J-POP/アニソンDJとして人気を集めるDJ和に加え、ミト(クラムボン)や冨田明宏(音楽評論家・音楽プロデューサー)らアニメ音楽に精通する有識者が「よく分かるミュージックレイン」をコンセプトに選曲を行い、<ミュージックレイン>所属アーティストの楽曲から全38曲をノンストップミックスした本CD。寿美菜子、高垣彩陽、戸松遥、豊崎愛生の4名による声優ユニット・スフィアのデビューシングル「Future Stream」(2009年)から始まるところにレーベルの歴史と原点を感じさせつつ、アップテンポな楽曲を中心にクイックスタイルで人気曲を次々と聴かせるミックスは、89秒尺のアニソンをメインとした選曲に適した構成で、単純にミックスCDとしても優れた作品と言えるだろう。
先だって触れたように、<ミュージックレイン>の所属アーティストは、各々の個性に沿った音楽活動を行っているのが魅力のひとつでもある。本ミックスCDの収録曲を例に挙げて説明すると、戸松遥は80年代アイドルポップスのオマージュを散りばめた「motto☆派手にね!」(2008年)や田淵智也(UNISON SQUARE GARDEN)が詞曲を手掛けたハイテンションなスカ調ナンバー「Q&Aリサイタル!」(2012年)など、明るい声質を活かしたチアフルな曲調が強み。音楽好きとしても知られる豊崎愛生は、クラムボンの面々が楽曲提供・演奏で参加したファンタジックな変拍子ポップ「Dill」(2010年)をはじめ、多彩なアーティストとのコラボによりオーガニックかつカラフルな音世界を広げている。

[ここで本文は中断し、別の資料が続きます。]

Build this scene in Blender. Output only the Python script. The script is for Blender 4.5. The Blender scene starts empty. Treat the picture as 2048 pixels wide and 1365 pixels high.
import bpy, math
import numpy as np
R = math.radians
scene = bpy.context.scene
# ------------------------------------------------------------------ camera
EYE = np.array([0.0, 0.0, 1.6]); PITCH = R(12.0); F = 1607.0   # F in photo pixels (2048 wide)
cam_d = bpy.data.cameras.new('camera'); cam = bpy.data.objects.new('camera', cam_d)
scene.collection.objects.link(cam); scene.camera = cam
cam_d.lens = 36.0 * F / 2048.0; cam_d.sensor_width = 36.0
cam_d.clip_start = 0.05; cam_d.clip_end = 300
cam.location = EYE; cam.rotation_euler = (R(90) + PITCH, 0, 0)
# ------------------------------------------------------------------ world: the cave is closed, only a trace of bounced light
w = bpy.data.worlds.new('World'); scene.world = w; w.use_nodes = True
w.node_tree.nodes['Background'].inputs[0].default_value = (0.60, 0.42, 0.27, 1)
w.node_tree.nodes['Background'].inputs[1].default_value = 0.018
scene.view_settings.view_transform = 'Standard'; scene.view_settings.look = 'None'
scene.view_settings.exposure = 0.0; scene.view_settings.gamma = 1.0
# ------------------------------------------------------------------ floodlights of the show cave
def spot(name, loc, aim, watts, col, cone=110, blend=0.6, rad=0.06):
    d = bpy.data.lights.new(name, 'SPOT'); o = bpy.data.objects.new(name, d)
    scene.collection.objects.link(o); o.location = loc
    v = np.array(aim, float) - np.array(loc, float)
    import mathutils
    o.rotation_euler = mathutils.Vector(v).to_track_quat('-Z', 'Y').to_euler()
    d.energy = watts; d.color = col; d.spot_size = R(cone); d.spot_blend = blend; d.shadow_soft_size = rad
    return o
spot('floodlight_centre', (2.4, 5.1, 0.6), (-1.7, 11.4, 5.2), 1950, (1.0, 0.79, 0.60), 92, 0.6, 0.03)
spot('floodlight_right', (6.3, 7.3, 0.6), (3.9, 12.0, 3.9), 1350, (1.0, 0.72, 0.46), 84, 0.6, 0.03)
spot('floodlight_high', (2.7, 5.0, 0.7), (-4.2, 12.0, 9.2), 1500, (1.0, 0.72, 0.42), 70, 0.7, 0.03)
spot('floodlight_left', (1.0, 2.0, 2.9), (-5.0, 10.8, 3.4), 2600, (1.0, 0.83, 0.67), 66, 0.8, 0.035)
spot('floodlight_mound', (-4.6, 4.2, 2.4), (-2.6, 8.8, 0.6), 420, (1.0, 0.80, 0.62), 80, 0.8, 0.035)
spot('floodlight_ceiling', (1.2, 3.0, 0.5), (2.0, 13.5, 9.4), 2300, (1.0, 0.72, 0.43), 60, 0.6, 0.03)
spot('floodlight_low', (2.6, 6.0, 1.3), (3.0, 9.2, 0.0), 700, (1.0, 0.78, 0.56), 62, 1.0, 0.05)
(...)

大学で声楽を専攻していた高垣彩陽は、凛とした雰囲気のミディアム「光のフィルメント」(2010年)やElements Garden製のハイパーなデジタルロック「Lasting Song」(2019年)のように、歌唱力と表現力の高さを求められる楽曲が中心。そして先日までイギリスに留学していた寿美菜子は、最新の海外ポップスのフレイバーを取り入れた楽曲が多く、本作にもレトロモダンかつガーリーな「I wanted to do」(2018年)、歌ものEDMテイストの「save my world」(2019年)が収録されている。
彼女たちの後輩にあたるTrySailのメンバー3人、麻倉もも、雨宮天、夏川椎菜もまた、それぞれ自分の趣味や適性に合ったソロ活動を行っている。雨宮天はデビュー曲「Skyreach」(2014年)以来、ロックな傾向が強めで、なおかつ歌謡曲好きな一面も。麻倉ももは「パンプキン・ミート・パイ」(2018年)をはじめ、いじらしい乙女心を表現したラブソングを好んで歌っている。ボカロ以降の情報量過密な音楽観も射程に入れたオルタナパワーポップなサウンドで独自の世界を展開しているのが夏川椎菜。田淵智也が手掛けた「クラクトリトルプライド」(2021年)は、普段アニメや声優の音楽に親しんでいない人にも、ぜひ先入観を取っ払って聴いてほしい。